Review–Travails of a Trailing Spouse by Stephanie Suga Chen

***I received a free ARC of this book in exchange for an honest review***

Travails of a Trailing Spouse by Stephanie Suga Chen, a US expatriate based in Singapore, is a work of fiction that opens with Sarah, a successful but unhappy lawyer in the US who one day gets to gleefully throw her resignation letter onto her senior partner’s desk when her husband Jason, a neuroscientist, gets a job in Singapore. Sarah and Jason say their farewells and, with their two children, fly off to a new country, a new condo, and a completely new life. The country? Easy to adapt to, with familiar food and brands (at jaw-dropping prices – $15 for a bag of shredded mozzarella!) And life in the condo is like freshman year all over again, a dorm where neighbours pop by at any time to say hello, borrow a bike pump, or drink themselves silly any old night of the week. There’s Carys, the teacher, and good-looking Ian; Ashley, who keeps her apartment freezingly air-conditioned round the clock, and Chad, her amiable New Zealander husband; Sara, who, like Sarah, is Asian-American, and John. The couples form a close-knit group and their evenings are soon filled with poolside barbecues, Trivia Nights, dinners, drinks and more drinks. But is it time to put the brakes on the hedonism when Jason and Chad are arrested after a pub brawl? Why, with an unbelievably fantastic lifestyle, is Sarah starting to feel listless? Why does John keep taking solo trips and when will Sara’s brave front finally crack? Who’s that woman with Ian in the lift? And what secret is Carys keeping from her friends? Not a simplistic, straightforward novel of one-dimensional characters, Travails of a Trailing Spouse will strike a chord with anyone, expat or not, who has ever found life more complicated, puzzling, thrilling, frustrating – and, ultimately, deliciously rich – than could ever have been imagined.

Reading Travails of a Traveling Spouse was like sitting down for a good gossip with a girlfriend in Singapore. Many of the characters are familiar–whether because they resemble actual expats I’ve met, or fit the widely accepted stereotypes. It’s a breezy, enjoyable read. It is the antithesis of Crazy Rich Asians, which was a soapy take on the uber-rich of Singapore.
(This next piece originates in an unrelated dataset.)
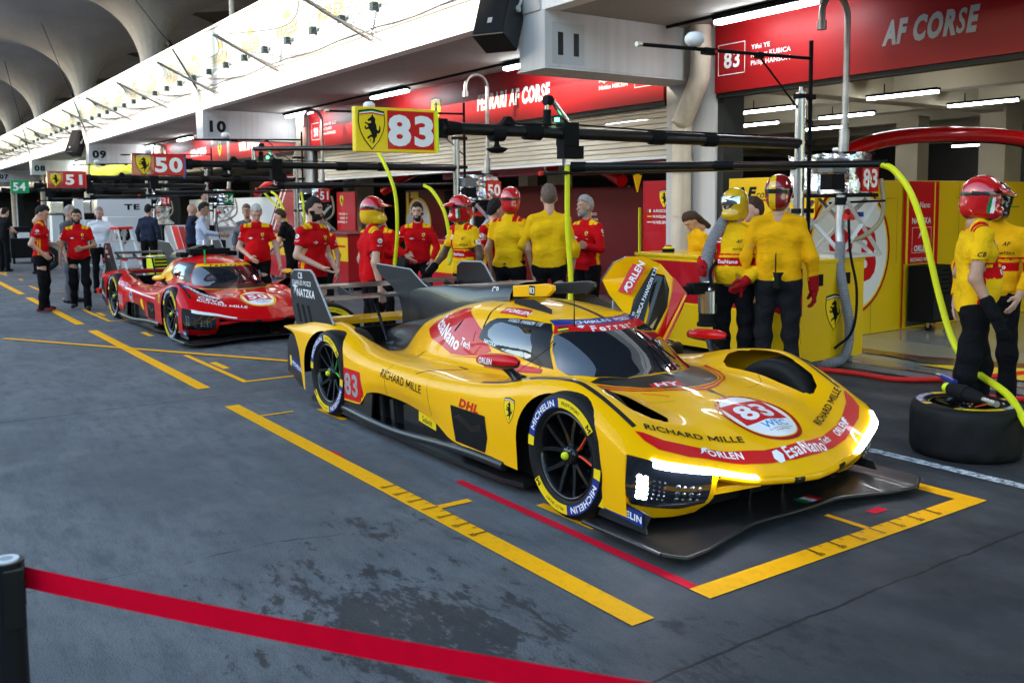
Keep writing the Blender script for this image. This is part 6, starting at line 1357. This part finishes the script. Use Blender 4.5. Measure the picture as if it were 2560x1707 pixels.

Chen captures, honestly and beautifully, the journey of becoming an expat when you transition from working woman to stay at home mom in a new country. The thrill of excitement and discovery, and then the alienation that comes with attempts to fit into a new role and a new country. Through Sarah and her friends (all of whom are having their own, different, experiences) you get a peek into a certain type of experience of expat life in Singapore. I say certain, because most expats never have a run-in with the law!

The characters are three dimensional, and unique in their voices. Sarah struggles with her role as a stay at home mom, her anxiety at dealing with a strange country’s legal process after her husband is arrested for fighting (even though he wasn’t the one who was fighting, but he was drunk at the time), her anger and the strain on her marriage that Jason’s arrest causes, and ultimately the ebb and flow of expat life as things and people change.

Chen drops in details, like that FDW’s (Helpers) are often acting as a second mother/aunty to your child while their own children grow up far away without their mothers, and that visits are rare. However, she does so deftly, without changing the tone of the book from fiction to non-fiction. I appreciated this little nuggets, as they serve to show that the ease of expat life often comes at the expense of others, or that Singapore is often bewildering to expatriates and why.

This is also the story of expats who aren’t white, and I’m so glad to see that representation.

However, there’s one element that is missing from the book, and it’s a bit of a damned if you do/damned if you don’t situation—Singaporeans. There are Singaporean police. There are background Singaporeans. But there are no Singaporean friends, and it’s noticeable. However, had she written in a character, it would be difficult to capture the Singaporean voice and the character would be a token character. But I think that this, too, isn’t an uncommon expat experience. I’ve talked before about the expat bubble, and Sarah and her friends live in it.

I think any expat would enjoy the book, but I think non-expats would also enjoy this book. However, you’ll have to get a physical copy–there are no e-book formats available, even the ones that are commonly used in Singapore, like Kobo.

Travails of a Trailing Spouse (Straits Times Press, 2018) debuted on the Straits Times Fiction Bestseller list at #2. It is available in the US from Amazon, and in Singapore from Kinokuniya, POPULAR, and Times. International orders can be made direct from the publisher, ST Press Books.